Ordinary Love watches Joan and Tom eat together, walk together, shop together, bicker together, and sometimes love together so fiercely that it looks like hate, or maybe it's the other way around, and then they wake up and have to do it all over again. It's a rare depiction of marriage, and in its gentle way may be even more honest than the intense drama of Marriage Story.

Manville is magnetic, bringing warmth, grace and fragility to this carefully observed woman. Neeson is equally strong and both are beautifully understated as the turns in directions both wholly anticipated and, often, wonderfully not. Ordinary Love, as the title implies, is not looking to break new ground, but rather to see a common world in an uncommonly compassionate light.

Viewed Feb. 21, 2020 -- AMC Burbank 8


Sunday, February 16, 2020



It's a brave thing to take on a movie as complicated, introspective and uncomfortable as Force Majeure and try to turn it into something resembling a mainstream Hollywood film, and for that directors Nat Faxon and Jim Rash (with co-screenwriter Jesse Armstrong) deserve more credit than they'll probably ever get. They've actually done an admirable job, but they've also cast Will Ferrell in one of the lead roles, which is, to be generous, a mistake.

On the other hand, there's Julia Louis-Dreyfus, who comes close to rescuing the movie from Ferrell's avalanche of bad choices. He is exasperatingly impressed with his own inflated sense of comedic genius, completely disconnected from everything around him. Mockery comes so naturally to him that his efforts at sincerity are forced and unconvincing. He's the worst part of the movie; unfortunately, he's also the main part of the movie.

He plays a husband and father who makes a miscalculation during a Swiss Alps vacation that undermines his wife's sense of stability and commitment. As counterpoint to Ferrell's inept atttempts at drama, Louis-Dreyfus she shines in every scene she's in; with just a look she's able to years of hostility, resentment and, somewhere in there, love. She fills the movie with a sense of uncomfortable loneliness, but both her co-star and the script cast her adrift (quite literally for a while), and Downhill never achieves the sustained mood or moral ambiguity of its superior, Swedish inspiration -- though it's impressive that it even tries. 

Friday, February 7, 2020

"The Assistant"


For a movie that has moments of caustic anger and even brutality, The Assistant is awfully restrained. At first, it seems a fitting response, like a quiet, reserved victim who isn't sure about speaking out. But as this brief film unfolds slowly, its restraint becomes less intriguing and more confounding.

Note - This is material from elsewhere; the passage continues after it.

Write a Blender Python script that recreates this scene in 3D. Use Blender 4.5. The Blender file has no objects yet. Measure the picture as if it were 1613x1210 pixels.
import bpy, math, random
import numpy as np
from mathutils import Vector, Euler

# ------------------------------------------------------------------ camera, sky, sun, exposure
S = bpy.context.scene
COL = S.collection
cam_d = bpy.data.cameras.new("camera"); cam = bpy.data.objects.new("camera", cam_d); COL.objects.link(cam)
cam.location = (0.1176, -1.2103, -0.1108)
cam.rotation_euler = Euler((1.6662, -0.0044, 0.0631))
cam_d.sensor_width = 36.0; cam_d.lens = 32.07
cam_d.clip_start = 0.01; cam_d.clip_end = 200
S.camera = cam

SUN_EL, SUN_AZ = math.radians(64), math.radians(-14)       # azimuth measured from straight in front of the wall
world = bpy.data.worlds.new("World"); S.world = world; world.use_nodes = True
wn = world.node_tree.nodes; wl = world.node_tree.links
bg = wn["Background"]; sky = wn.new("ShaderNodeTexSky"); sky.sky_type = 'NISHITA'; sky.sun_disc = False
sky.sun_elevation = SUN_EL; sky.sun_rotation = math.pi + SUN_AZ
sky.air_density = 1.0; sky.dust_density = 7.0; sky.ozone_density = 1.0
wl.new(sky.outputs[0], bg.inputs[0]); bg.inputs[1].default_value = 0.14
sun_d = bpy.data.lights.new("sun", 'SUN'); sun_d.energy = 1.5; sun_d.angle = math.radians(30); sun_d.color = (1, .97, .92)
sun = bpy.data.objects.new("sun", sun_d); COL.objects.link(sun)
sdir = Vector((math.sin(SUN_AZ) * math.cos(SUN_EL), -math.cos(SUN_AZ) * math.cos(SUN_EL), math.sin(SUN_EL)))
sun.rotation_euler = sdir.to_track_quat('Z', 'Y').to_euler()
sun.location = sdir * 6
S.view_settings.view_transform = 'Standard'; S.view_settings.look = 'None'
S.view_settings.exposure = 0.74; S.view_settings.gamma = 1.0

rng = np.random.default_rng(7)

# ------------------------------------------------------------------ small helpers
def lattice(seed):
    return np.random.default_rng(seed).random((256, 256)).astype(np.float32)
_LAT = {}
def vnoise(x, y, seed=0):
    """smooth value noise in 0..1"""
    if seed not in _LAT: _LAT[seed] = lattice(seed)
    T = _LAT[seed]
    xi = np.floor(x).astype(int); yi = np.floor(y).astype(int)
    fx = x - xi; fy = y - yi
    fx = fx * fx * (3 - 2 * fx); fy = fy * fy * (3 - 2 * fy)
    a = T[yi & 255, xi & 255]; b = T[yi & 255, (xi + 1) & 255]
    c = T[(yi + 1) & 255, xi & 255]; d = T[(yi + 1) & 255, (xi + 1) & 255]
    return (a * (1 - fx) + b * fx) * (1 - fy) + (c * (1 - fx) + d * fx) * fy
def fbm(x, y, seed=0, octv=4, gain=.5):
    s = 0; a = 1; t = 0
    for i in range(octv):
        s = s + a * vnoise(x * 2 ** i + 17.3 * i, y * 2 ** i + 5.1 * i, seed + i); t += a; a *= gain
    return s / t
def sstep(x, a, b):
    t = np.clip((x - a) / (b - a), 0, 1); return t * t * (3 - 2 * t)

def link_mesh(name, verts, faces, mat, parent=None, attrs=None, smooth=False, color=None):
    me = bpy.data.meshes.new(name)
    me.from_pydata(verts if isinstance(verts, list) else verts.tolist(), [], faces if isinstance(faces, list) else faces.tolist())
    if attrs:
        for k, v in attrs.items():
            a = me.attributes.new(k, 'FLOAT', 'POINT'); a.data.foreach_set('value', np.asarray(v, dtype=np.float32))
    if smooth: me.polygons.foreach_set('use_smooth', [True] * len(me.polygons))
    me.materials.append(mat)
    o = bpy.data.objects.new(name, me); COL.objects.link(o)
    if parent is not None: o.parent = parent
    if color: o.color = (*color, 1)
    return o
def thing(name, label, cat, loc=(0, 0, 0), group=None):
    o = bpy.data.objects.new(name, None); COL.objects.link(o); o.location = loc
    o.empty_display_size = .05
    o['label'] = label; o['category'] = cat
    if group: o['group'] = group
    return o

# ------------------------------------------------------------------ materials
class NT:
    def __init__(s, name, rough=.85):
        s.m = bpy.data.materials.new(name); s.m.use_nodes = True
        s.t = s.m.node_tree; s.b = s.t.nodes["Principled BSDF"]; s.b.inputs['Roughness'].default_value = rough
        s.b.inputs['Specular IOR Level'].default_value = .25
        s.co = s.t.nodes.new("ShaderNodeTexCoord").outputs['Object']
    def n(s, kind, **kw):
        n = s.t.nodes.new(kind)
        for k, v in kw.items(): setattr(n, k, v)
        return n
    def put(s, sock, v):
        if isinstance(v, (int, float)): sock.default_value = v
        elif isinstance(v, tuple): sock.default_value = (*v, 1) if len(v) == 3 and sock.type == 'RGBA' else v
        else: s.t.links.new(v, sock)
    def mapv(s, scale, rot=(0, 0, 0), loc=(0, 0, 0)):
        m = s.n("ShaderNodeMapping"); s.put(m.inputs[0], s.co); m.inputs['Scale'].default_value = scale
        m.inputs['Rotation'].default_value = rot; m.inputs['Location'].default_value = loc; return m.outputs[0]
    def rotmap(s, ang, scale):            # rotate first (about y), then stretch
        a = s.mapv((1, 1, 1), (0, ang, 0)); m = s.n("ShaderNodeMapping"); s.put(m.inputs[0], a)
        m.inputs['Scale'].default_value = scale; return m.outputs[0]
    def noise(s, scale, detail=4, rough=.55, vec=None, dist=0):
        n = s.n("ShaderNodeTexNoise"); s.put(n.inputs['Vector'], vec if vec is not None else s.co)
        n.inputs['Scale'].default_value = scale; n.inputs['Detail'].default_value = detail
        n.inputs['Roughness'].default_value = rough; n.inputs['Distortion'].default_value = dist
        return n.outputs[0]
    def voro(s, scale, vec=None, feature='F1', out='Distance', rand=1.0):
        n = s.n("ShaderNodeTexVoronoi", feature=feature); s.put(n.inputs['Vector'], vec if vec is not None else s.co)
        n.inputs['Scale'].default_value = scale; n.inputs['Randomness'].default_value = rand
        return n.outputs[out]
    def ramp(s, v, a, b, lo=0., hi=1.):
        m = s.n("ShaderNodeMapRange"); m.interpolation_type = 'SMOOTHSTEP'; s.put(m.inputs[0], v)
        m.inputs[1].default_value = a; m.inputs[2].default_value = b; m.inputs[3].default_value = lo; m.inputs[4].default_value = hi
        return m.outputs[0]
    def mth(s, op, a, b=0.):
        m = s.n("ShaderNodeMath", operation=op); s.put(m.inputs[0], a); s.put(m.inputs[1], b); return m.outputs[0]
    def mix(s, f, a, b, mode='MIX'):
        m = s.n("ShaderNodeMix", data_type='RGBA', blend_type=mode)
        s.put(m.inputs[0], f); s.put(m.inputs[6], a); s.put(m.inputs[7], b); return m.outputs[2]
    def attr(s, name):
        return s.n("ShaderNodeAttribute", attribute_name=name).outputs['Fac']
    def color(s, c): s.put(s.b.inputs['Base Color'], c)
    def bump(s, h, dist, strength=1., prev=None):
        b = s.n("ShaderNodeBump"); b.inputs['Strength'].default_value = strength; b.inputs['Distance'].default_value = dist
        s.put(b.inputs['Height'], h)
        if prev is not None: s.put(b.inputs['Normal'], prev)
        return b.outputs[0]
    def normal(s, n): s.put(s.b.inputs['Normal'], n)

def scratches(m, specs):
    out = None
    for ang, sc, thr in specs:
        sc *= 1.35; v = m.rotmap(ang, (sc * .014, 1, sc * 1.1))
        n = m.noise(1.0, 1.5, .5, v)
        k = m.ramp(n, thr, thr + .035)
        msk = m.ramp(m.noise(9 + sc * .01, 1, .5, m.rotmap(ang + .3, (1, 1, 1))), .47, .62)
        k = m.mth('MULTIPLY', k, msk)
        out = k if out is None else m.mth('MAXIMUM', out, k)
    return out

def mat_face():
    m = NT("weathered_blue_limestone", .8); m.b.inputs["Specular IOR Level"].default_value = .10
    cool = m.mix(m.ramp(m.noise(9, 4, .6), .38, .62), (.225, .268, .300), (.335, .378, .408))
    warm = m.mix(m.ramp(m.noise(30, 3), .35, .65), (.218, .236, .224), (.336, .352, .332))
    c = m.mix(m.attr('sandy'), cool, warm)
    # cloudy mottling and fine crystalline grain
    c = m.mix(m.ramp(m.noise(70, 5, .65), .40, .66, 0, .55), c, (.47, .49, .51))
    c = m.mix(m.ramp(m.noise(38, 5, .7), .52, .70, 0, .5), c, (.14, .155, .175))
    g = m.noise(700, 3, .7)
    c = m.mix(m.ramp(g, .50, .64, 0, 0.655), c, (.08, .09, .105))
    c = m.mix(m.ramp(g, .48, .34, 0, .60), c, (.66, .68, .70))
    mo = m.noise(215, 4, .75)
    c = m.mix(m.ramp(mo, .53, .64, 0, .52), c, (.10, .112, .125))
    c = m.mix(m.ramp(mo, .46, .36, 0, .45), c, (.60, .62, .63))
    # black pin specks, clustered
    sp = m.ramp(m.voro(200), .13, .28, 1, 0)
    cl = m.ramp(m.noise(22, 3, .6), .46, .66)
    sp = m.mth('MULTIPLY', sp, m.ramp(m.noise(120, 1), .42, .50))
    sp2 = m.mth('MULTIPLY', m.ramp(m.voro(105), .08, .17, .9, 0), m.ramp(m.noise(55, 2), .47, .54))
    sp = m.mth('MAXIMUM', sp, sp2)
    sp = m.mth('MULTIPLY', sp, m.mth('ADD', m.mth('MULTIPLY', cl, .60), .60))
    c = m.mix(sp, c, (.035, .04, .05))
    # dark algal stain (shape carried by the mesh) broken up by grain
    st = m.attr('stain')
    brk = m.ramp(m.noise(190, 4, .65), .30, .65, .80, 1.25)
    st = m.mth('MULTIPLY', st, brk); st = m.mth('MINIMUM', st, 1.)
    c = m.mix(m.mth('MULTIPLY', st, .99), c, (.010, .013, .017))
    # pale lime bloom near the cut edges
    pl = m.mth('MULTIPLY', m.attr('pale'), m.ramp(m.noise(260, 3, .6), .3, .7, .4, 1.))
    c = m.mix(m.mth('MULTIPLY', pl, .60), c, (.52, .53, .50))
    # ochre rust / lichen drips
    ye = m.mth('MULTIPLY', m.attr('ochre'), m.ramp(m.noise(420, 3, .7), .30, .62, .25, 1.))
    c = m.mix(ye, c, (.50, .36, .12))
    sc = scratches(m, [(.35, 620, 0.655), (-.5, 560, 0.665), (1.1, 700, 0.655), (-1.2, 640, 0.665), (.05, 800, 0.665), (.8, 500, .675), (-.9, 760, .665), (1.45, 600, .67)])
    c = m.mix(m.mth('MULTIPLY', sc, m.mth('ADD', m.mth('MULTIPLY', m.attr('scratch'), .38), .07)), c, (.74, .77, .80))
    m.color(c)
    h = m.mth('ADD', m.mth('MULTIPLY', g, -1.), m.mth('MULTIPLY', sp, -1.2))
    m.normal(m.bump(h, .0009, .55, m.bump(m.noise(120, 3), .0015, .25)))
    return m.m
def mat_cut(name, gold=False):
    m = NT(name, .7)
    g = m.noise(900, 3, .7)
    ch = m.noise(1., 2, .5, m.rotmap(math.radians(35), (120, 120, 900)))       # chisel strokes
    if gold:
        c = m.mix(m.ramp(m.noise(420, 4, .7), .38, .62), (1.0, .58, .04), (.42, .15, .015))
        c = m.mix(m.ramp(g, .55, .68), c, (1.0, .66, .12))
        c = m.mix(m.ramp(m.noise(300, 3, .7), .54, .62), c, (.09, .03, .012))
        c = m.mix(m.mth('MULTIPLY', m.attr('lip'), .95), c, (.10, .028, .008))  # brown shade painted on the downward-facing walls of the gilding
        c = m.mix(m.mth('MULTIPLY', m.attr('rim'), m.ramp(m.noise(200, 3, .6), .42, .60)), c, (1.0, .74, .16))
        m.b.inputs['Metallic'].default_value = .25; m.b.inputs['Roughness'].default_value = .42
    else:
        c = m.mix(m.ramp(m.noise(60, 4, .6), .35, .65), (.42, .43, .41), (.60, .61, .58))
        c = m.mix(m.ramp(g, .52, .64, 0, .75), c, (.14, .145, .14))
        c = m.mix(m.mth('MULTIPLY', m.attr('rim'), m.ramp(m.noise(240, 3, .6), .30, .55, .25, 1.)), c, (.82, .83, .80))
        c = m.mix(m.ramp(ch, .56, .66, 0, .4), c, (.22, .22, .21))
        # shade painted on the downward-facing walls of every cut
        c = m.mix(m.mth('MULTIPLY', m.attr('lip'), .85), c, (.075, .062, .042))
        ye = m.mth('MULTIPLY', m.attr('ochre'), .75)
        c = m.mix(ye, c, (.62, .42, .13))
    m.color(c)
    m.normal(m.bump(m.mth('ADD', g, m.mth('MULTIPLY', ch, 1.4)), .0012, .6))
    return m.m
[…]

Its quiet nature is sometimes a plus, but in the end writer-director Kitty Green's film is so glum and numb that it loses potency – even while, oddly, it manages to disturb and distress.

The movie takes place on one long, dark, winter day as Jane, the assistant to a powerful New York film producer clearly modeled on Harvey Weinstein, goes about her thankless, abusive job. She's played by Julia Garner, whose character seems (unintentionally?) destined to be a victim. She's so oddly timid that it's hard to see how she was chosen for the job by such an abrasive, abusive human, (never shown but impressively voiced by Jay O. Sanders). As the day wears on, Jane withstands the behavior, then becomes overwhelmed by it, and finally tolerates it, but The Assistant offers no real perspective on why.

It is, to be sure, a finely detailed observation, and an unnervingly accurate portrayal of the entertainment industry, which seems so incapable of handling the #MeToo movement or its ugly nature. But to what end? That's uncertain, which is both the problem and, maybe, the point -- The Assistant merely watches and instead of passing judgment on what it sees, just shakes its head sadly.